Eye For Film >> Movies >> Max (2002) DVD Review
Audio commentaries on DVD are so master and commander that when someone from a different discipline comes along, it is as if the rules have been changed.
Menno Meyjes doesn't sound like a Hollywood insider; he sounds like an art historian, certainly an academic, one of the less pedantic.
As writer/director, he has lived with Max for five years. He storyboarded it 12 months before bringing his actors to Budapest.
He introduces you to the ex-locomotive factory, which becomes Max's gallery. It is so vast, he commissioned bigger paintings, reproductions of the originals, but four times the size. "We generated 400 works of art throughout the filming."
He's good on detail, such as Max's Du Pont lighter, which cost a fortune to buy, because "it has a special ping," and is extremely generous towards his cast. "I think Molly Parker is an acting goddess," he says, while pointing out moments when John Cusack's subtlety is sublime.
Noah Taylor didn't trust him, at first. "Look, mate," he said. "Just tell me, 'More Fuhrer' or 'Less Fuhrer'." He tells the story against himself, because he admits Noah was right.

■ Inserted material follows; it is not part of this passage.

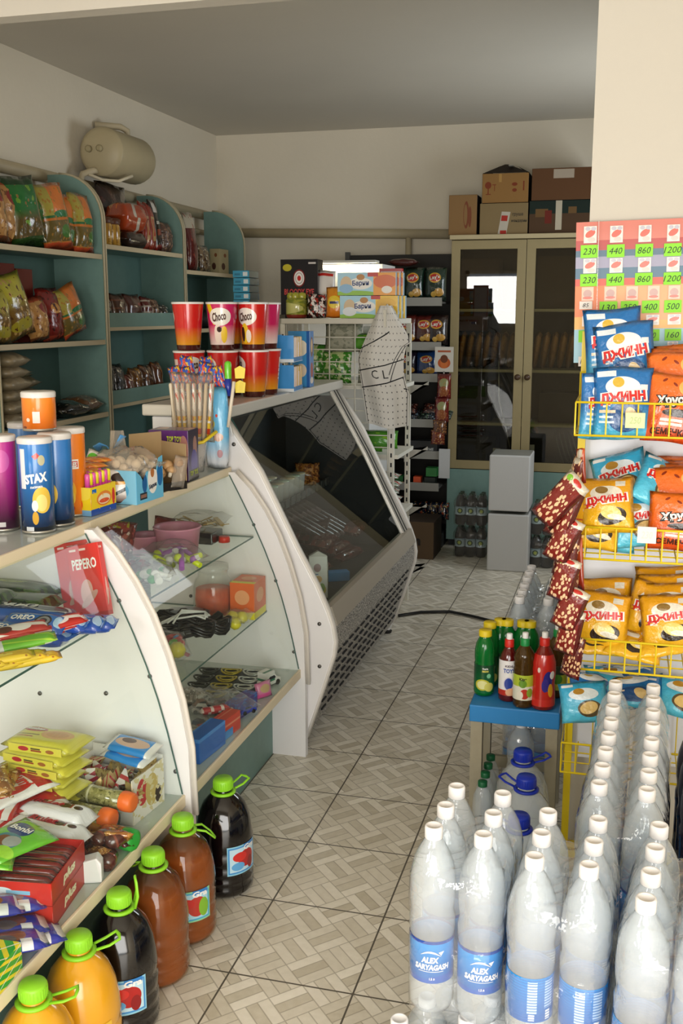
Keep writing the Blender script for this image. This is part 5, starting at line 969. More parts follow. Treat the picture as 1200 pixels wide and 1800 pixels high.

Taylor captures Hitler's "sombre, self-pitying, completely self-obsessed nature" perfectly. Meyjes's theory on the man: "He could not embrace the notion of loss."
"Now we talk about art ironically; we don't mean it. These guys meant it." He is very good on the mood of the moment. "People forget that the National Socialists were an anti-bourgeois party."
His cinematographer thought that the most important line in the movie was, "He's a nothing. Perhaps this is the age of the nothing."
As commentaries go, this one goes far.